La clave de Moncalvillo

El relato que sí se suponía lo impulsó de nuevo Roglic en Ancares —a pesar de que lo hiciera con alguna jugarreta, como ponerse a estela del coche 54 segundos, maniobra que la comisión de jueces sancionó con 20 segundos— y lo selló en el Alto de Moncalvillo, esa montaña que ya tiene su nombre y apellido porque ahí también cimentó su triunfo de la Vuelta de 2020. Salió entonces con el rojo en el pecho y ya no se lo quitó en las dos últimas etapas.
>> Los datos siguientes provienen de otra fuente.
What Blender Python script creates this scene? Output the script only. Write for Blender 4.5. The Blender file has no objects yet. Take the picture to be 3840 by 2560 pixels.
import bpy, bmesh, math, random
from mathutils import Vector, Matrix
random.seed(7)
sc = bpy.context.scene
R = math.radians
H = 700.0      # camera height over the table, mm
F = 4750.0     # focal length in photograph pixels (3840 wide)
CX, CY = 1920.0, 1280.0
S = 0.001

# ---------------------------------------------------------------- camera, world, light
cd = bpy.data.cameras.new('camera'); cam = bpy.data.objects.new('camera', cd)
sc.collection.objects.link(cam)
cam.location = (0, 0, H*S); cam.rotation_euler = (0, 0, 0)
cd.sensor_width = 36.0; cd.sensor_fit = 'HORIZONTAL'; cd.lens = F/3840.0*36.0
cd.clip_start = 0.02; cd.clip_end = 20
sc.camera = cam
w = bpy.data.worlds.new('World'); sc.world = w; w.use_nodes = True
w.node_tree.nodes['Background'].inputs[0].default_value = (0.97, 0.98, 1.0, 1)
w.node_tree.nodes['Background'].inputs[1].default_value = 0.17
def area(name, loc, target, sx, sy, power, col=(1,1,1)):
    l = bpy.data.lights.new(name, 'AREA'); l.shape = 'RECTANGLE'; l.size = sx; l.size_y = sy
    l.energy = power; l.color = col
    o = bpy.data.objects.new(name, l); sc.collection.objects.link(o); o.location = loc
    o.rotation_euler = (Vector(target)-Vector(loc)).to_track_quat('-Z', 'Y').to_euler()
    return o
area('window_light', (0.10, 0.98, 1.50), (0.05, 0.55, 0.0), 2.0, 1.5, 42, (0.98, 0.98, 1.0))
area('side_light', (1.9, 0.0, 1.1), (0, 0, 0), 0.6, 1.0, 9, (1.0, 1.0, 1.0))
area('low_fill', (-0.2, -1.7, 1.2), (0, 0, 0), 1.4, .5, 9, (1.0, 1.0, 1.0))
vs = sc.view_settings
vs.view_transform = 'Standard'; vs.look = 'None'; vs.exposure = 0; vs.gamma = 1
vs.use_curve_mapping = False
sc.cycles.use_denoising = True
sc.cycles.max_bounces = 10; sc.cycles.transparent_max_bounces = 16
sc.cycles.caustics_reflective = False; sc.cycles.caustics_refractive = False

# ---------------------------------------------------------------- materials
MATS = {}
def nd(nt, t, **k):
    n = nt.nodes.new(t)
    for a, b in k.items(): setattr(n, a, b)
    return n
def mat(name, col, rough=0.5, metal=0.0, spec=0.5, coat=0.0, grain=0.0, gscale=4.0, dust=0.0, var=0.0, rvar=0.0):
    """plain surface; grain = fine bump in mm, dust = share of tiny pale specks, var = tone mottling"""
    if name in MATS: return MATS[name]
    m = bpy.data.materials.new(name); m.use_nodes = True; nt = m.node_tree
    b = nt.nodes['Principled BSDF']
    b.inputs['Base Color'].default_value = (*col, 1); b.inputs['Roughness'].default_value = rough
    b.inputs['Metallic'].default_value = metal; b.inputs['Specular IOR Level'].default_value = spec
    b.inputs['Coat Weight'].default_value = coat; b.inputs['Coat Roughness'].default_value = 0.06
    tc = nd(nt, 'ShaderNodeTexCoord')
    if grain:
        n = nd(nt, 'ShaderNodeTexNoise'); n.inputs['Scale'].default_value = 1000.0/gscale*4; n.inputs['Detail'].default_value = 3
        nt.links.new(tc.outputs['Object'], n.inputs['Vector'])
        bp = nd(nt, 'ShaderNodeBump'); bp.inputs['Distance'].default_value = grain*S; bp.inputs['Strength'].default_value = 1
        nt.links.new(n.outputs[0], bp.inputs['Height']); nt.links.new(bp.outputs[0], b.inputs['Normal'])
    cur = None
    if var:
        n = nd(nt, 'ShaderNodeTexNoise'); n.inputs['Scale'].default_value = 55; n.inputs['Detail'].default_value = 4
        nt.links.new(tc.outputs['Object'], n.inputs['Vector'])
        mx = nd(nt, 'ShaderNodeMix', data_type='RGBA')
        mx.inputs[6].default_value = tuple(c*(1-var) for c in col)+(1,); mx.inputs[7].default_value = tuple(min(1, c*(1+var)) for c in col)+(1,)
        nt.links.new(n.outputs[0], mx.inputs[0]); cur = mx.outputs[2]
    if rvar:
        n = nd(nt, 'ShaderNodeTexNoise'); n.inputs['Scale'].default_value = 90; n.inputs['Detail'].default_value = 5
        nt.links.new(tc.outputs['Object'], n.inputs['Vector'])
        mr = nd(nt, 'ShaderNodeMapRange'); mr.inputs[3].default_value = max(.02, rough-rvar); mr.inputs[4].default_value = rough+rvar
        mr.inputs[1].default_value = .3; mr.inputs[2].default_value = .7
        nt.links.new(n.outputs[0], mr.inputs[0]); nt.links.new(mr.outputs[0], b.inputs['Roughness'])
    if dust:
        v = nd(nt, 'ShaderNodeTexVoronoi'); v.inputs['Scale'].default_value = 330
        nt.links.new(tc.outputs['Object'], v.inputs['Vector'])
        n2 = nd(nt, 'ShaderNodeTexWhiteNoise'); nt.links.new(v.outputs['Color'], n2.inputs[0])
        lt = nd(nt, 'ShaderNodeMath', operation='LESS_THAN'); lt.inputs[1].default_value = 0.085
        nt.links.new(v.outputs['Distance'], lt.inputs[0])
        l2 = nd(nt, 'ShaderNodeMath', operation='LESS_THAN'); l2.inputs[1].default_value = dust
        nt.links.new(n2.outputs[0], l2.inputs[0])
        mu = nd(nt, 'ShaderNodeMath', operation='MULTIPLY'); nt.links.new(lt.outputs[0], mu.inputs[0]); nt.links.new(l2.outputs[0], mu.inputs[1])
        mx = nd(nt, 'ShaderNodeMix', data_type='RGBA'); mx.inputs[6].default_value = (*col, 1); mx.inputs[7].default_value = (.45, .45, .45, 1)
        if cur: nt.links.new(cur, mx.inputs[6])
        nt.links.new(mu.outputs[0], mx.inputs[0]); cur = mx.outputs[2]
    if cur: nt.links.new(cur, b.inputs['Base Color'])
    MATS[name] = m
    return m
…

Capaz de aguantar todas las embestidas en el Picón Blanco y, orgulloso él, también en una crono en la que ya se sabía que saldría campeón. Si no contra las manecillas del reloj —que le faltó poco, segundo— seguro que en la general.

Se barajaban varios nombres para la crono, especialistas que pedían paso como Affini, Vacek, McNulty... Pero las piernas estaban cargadas tras tantas montañas y esfuerzos, y el que les negó la mayor, el que dijo esta es la mía, fue Küng, una bala por las calles de Madrid, algo más de 55 km/h, una exhalación sobre ruedas. Por detrás le siguió Catteneo, también furioso su ritmo, suficiente para subirse al tercer cajón de la etapa. El segundo, claro, fue de Roglic, que antes de salir, cuando a la cuenta atrás para su salida le quedaban 10 segundos, se santiguó. Pero no necesitaba ayuda de nadie divino, acaso de sus piernas, porque por más que Küng explicara que era intocable, el más rápido, el más fuerte, Roglic firmó su triunfo con autoridad, algo más de dos minutos y medio a O’Connor en la general y algo más de tres a Mas.

Fue la etapa de Küng; fue la jornada para otros que con la crono autografiaban el epílogo a su carrera, como De Gent (Lotto) —3º en el Giro de 2012—, como el estajanovista Gesink (Visma), como el batallador Maté y como el fenómeno —dos segundos puestos en el Giro (2013 y 2014) y otro en el Tour (2017)— que debió abandonar la carrera antes de tiempo por una fractura en la cadera. Pero fue, sobre todo, el día de Roglic, el campeón, el mejor.